HomeNews

Air Force Academy adds Master Sgt. Chapman to Medal of Honor wall

Chapman

Master Sgt. John Chapman, an Air Force combat controller, was killed during a battle against al-Qaida fighters in Afghanistan, March 4, 2002. He was posthumously awarded the Medal of Honor in August and his name was added to the Medal of Honor Wall at the U.S. Air Force Academy, Nov. 8, 2018. (U.S. Air Force photo)

U.S. AIR FORCE ACADEMY, Colo. --

The Air Force Academy added Medal of Honor recipient Master Sgt. John Chapman to the Medal of Honor portrait wall in Fairchild Hall Nov. 8.

Special guests at the event included Chapman’s mother, brother, wife and daughter.

The Medal of Honor is the highest military honor presented to service members who have displayed the highest level of valor. President Donald Trump posthumously awarded the distinction to the fallen Airman earlier this year for his heroism during the Battle of Takur Ghar in Afghanistan.

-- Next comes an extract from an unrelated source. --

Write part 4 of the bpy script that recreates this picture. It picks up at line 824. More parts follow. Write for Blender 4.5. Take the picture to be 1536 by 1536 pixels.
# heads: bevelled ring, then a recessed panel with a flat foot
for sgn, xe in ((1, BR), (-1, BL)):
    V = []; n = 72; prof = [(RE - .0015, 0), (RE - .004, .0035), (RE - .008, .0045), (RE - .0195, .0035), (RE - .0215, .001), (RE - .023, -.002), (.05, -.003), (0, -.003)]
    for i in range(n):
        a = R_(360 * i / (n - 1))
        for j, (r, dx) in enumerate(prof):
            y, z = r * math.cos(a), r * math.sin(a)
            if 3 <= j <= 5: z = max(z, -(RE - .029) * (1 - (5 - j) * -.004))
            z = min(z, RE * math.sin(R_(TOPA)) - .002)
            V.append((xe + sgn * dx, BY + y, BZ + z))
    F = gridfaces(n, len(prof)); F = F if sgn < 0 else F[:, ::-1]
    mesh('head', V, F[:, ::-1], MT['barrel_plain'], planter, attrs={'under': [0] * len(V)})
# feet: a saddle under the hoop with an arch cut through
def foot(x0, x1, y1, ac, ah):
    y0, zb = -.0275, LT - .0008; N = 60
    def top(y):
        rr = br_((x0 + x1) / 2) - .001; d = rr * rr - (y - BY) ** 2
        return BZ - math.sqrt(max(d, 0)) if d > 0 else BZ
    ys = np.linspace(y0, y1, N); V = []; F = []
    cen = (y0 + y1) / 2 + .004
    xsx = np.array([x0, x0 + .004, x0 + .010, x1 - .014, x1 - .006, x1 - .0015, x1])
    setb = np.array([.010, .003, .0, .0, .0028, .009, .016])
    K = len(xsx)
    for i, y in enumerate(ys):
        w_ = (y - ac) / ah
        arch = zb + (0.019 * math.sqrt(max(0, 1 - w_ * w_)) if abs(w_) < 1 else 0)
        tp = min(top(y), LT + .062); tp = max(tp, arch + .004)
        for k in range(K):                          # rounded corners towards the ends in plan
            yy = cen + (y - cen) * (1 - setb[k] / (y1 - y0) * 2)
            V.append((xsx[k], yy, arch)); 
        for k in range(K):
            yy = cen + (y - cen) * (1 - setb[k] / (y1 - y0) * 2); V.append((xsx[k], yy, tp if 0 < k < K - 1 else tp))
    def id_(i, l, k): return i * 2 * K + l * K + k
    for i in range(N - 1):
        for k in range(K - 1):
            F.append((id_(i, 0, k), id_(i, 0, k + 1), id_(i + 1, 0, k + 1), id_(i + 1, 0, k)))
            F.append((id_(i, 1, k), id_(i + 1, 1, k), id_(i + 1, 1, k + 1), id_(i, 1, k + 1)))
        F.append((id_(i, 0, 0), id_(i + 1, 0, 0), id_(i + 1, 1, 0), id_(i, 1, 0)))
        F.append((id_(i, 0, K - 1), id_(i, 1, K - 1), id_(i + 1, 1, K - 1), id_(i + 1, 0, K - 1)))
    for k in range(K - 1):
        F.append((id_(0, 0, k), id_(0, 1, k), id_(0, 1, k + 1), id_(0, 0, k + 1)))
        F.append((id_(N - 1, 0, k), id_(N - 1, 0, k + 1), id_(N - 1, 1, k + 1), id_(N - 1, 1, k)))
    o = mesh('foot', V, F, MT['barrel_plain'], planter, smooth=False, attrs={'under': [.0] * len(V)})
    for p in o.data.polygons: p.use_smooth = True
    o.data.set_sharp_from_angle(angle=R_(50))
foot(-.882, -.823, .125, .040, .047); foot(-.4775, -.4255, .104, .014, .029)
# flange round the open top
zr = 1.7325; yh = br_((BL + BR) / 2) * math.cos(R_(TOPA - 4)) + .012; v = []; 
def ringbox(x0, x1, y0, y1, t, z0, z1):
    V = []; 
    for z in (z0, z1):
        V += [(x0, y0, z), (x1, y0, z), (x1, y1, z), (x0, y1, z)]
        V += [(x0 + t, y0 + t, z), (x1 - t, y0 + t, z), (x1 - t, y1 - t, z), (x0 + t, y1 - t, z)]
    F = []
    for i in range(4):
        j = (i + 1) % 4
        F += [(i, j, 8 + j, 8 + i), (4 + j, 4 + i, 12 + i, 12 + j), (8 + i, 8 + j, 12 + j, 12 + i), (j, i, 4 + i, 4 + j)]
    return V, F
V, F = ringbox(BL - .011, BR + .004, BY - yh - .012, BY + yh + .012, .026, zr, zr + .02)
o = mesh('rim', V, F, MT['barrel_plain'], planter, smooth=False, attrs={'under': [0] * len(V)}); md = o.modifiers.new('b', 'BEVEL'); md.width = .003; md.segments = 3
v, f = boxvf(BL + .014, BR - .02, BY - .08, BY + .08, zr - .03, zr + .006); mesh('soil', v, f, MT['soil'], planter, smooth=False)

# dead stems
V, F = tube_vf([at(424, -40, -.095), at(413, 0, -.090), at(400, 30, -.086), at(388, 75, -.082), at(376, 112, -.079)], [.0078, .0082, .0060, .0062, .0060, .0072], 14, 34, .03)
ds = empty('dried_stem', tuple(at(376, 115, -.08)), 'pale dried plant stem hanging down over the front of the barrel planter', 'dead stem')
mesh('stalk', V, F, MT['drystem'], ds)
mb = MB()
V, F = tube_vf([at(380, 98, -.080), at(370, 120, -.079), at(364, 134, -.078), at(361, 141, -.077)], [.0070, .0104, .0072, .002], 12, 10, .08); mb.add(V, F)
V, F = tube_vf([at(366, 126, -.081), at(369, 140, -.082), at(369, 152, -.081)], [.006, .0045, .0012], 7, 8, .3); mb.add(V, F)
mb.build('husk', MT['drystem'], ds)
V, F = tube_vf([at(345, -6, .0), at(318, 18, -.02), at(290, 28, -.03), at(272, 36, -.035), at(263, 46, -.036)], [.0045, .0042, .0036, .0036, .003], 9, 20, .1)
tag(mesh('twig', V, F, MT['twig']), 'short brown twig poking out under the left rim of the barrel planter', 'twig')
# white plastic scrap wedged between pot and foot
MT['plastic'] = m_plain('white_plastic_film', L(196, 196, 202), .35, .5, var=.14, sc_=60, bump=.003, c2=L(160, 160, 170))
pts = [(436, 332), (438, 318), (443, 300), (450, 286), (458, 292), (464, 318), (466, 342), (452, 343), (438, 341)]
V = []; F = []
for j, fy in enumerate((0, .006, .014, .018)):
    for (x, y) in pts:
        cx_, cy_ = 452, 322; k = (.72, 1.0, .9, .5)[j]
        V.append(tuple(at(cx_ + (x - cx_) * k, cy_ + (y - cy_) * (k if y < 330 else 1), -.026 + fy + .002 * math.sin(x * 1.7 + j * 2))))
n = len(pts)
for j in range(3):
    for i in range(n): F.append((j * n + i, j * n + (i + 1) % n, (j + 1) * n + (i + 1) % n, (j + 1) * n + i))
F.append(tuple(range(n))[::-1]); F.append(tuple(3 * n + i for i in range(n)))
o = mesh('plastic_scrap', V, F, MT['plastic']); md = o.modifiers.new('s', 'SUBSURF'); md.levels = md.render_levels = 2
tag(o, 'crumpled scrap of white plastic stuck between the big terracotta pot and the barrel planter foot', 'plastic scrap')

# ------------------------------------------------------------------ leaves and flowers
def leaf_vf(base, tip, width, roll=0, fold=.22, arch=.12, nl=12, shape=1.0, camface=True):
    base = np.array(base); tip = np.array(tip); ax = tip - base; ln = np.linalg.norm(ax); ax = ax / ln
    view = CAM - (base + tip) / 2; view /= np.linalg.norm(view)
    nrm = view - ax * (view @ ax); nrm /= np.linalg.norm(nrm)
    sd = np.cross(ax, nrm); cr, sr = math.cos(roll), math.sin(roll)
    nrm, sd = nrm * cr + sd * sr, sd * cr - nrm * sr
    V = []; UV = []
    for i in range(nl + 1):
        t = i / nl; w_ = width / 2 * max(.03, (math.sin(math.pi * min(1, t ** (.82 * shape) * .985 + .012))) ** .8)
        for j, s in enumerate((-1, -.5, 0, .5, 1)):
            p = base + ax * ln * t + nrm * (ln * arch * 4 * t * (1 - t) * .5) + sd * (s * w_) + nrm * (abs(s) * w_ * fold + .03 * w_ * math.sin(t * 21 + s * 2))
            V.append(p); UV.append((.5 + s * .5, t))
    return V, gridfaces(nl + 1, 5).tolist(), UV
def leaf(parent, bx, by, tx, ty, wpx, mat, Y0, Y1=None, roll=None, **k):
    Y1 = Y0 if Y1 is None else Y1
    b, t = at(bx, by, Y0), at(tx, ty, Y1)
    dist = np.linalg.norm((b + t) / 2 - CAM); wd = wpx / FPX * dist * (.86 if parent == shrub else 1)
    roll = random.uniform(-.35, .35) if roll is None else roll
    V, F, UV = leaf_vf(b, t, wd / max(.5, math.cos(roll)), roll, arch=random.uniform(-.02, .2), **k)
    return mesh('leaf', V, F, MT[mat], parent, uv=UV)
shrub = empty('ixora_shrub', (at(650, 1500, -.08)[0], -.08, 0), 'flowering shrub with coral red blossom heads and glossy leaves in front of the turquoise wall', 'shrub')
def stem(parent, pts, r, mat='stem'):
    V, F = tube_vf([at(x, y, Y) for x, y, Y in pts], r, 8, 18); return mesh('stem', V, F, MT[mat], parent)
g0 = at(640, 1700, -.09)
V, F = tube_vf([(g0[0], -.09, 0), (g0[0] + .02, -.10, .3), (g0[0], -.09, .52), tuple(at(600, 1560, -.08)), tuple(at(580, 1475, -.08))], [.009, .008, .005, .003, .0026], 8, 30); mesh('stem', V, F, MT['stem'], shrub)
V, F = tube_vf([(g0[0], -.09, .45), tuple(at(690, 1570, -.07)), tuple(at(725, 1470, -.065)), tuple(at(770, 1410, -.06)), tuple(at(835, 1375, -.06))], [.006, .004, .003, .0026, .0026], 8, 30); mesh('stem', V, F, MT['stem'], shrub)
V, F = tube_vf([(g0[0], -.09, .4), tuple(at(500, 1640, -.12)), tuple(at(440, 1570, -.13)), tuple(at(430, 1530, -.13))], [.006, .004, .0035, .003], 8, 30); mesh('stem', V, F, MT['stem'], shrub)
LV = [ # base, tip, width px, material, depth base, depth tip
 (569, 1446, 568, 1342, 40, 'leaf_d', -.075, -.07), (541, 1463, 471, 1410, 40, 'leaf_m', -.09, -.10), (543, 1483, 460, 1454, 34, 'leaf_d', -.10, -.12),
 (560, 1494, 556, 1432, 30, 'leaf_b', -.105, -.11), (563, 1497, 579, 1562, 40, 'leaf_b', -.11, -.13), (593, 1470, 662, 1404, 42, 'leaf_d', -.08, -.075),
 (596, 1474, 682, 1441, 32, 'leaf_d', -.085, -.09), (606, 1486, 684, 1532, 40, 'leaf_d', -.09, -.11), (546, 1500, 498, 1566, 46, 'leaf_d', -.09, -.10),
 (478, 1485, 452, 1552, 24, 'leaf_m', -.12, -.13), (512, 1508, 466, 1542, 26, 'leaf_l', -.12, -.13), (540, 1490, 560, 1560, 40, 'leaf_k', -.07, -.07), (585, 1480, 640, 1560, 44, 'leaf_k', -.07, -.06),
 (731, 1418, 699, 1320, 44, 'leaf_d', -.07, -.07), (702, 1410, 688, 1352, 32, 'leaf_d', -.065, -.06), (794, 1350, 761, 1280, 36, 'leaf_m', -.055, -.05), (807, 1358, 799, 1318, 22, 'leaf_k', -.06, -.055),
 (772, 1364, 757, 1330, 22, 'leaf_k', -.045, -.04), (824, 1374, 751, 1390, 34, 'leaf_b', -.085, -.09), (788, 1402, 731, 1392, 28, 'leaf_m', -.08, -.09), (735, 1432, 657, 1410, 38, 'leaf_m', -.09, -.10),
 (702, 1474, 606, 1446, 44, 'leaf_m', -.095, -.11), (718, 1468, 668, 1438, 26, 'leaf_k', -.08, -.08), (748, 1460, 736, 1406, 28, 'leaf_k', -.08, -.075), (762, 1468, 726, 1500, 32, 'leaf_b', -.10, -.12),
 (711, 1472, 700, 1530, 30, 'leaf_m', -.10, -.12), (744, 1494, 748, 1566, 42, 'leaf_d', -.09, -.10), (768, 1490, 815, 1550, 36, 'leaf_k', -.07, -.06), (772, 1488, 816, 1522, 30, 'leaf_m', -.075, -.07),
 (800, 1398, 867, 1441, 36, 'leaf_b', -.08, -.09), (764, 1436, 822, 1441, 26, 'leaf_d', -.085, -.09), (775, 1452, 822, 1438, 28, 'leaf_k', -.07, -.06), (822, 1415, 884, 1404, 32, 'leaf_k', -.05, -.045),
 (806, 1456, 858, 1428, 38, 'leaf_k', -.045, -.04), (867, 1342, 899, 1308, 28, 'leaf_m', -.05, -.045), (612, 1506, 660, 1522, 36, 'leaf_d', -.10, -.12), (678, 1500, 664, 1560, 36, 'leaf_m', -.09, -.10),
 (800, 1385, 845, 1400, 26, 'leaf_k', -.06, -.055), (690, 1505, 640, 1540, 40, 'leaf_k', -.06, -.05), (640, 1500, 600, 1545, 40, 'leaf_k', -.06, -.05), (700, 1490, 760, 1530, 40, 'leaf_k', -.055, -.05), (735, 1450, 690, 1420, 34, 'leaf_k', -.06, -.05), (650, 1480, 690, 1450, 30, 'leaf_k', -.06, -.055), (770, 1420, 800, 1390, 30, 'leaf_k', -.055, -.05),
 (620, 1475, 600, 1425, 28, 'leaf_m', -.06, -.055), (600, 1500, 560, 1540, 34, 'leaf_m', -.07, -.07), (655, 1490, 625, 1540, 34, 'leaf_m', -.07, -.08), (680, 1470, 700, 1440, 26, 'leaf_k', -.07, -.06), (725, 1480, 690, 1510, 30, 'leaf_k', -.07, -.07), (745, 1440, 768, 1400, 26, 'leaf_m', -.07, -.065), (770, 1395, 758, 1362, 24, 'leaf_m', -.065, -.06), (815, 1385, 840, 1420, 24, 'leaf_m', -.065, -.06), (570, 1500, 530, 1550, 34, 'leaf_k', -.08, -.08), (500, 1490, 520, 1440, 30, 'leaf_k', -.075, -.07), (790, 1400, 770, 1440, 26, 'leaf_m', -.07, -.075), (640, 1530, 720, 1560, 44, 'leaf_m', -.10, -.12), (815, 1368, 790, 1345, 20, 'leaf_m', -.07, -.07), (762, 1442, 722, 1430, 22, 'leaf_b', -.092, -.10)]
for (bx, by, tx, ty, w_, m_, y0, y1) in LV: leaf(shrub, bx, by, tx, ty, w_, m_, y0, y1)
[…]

He is the first Airman to receive the Medal of Honor since the Vietnam War. 

Speaking to a group of Airmen, cadets and cadet candidates, retired Chief Master Sgt. Michael Lamonica, formerly of the 720th Special Tactics Group and personal friend of the Chapman family, emphasized that John’s example should serve as a guide.

“John was a leader of character. He never faltered, he never failed,” said Lamonica, describing how John risked his life to ensure the enemy could not fire on a vulnerable, inbound helicopter. He said it was indicative of who he had been since he was a small boy, intervening when a bully mistreated other kids on the playground.

 “[In the] Air Force you will be challenged. You won’t be challenged like John was on the mountain, most of us only wish we could do what John did, but the Air Force gives us a roadmap of who they want us to be: our Oath, our Core Values, and our Airman’s Creed. Those are the ultimate commander’s guidance,” he said.

The Medal of Honor wall is intended to serve as a site of inspiration and reflection for the cadets as they grow in their leadership development and pursue their education.

“We feel it's essential that cadets have a rich awareness of the warriors that have come before them, both officers and enlisted.  It's very important that cadets fully appreciate that they'll soon be leaders of our enlisted force, an unequaled body of world class airpower executors,” said Col. Thomas Swaim, permanent professor and head of the Department of Military and Strategic Studies. “They need to embrace and celebrate the immense impact these Airmen have on our service and our nation.”